On a un peu vite oublié qu’un journal ultra conservateur avait prédit, pour le Maroc et pour Agadir plus précisément, un tsunami en guise de châtiment divin. L’auteur y voyait l’issue fatale de la dérive des mœurs qui, à ses yeux, sévissait dans ce temple du tourisme. Depuis l’auteur de cette prophétie a disparu des colonnes du journal. Et pour ce qui est du Tsunami, on attend toujours.
Cette ineptie me revient obsessionnellement à chaque fois que j’entends parler du raz-de-marée islamiste pour les prochaines élections. Cette idée est fermement ancrée depuis le fameux sondage dont l’origine américaine a suffi pour le doter d’une forte crédibilité. On verra dans six mois.
Mais en dehors du pronostic, qui sied mieux aux turfistes qu’à l’analyse politique, on ne peut qu’être alarmés par la puissance du poison du discrédit qui frappe le système partisan marocain et ses leaders. A juste titre.
Il y a beaucoup de facteurs qui alimentent cet état de fait, triste au demeurant. Dont en particulier des facteurs psychologiques, déterminants dans une élection. Il suffit, par exemple, de regarder le kaléidoscope des zouamas marocains. Il dégage l’impression de la visite d’une maison de retraite pour un pays qui a besoin de se présenter comme une salle de sport. De l’effort et de la sueur. Du dynamisme au lieu de l’impotence. Sans quoi, le PJD pourra toujours faire œuvre facile en incarnant du neuf avec des vieilleries.

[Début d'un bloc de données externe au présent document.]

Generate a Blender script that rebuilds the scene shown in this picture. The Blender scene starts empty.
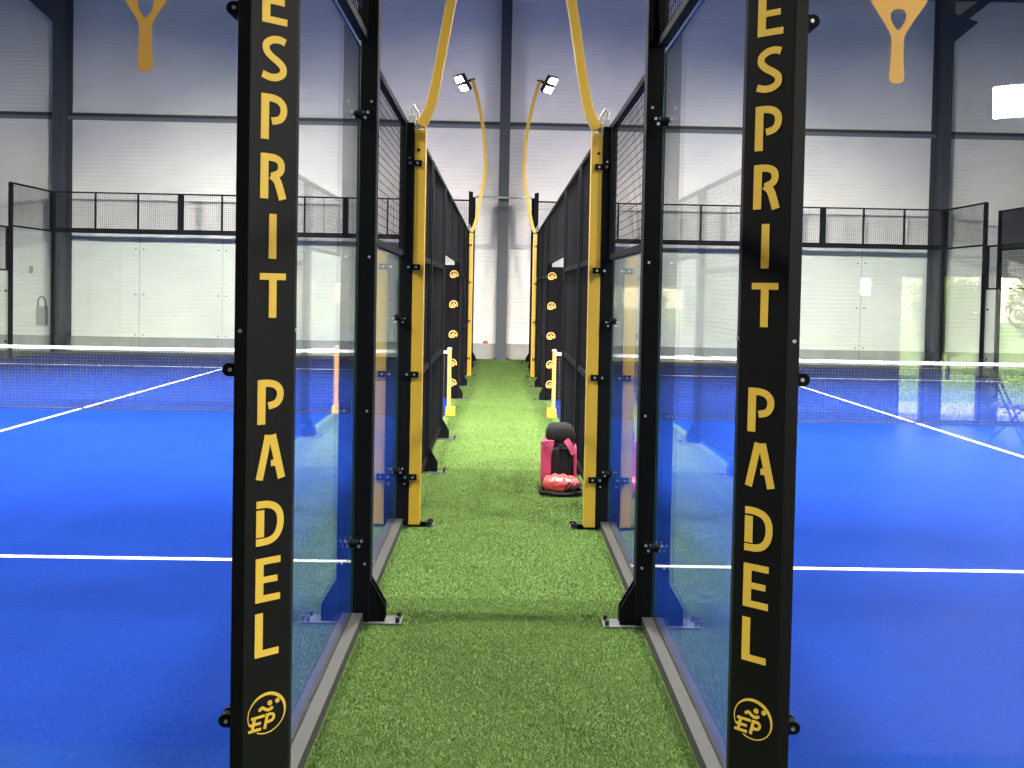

Sans commettre l’injure de rappeler l’âge des maréchaux politiques, c’est ahurissant de se dire que nombreux sont ceux qui avaient déjà la trentaine et plus quand l’actuel Souverain naquit. Dans un pays où l’écrasante majorité est jeune, le contraste n’en devient que plus saisissant. Comment s’étonner alors que la population ne se sente plus représentée. Elle mesure intuitivement l’obsolescence des organes politiques de son pays par le truchement de ses vieux représentants. Cette fêlure serait supportable si elle ne mettait pas en danger la transition démocratique elle-même.
Il y a besoin de sang neuf. Les islamistes ne sont pas séduisants. Surtout pour un pays adepte du juste milieu avec une population aussi espiègle que la nôtre. C’est le paysage politique actuel qui constitue un repoussoir. Plus les responsables des partis politiques incarnent l’éternité et l’inamovibilité, plus le champ des possibles s’ouvre pour les démagogues. Sans parler de l’incapacité à résoudre les problèmes de l’éducation, de la santé, du chômage et de la corruption et dont ils sont, à tort ou à raison, tenus pour responsables. Le populisme, dans ces conditions, peut prendre le volant de l’alternance avec préjudice pour la modernisation politique.
Un pays qui a des problèmes considérables ne devrait pas souffrir du désenchantement de la chose politique. Au contraire, il devrait être possédé, au sens démoniaque du terme, par la passion, le défi et le volontarisme surtout avec un Souverain jeune, courageux et décidé, démocrate et social.
Il y a urgence. Le système partisan s’essouffle face aux mutations du monde et des idéologies. Il faut se ressaisir au lieu de s’épuiser dans les calculs politiciens pour quelques sièges ou des strapontins.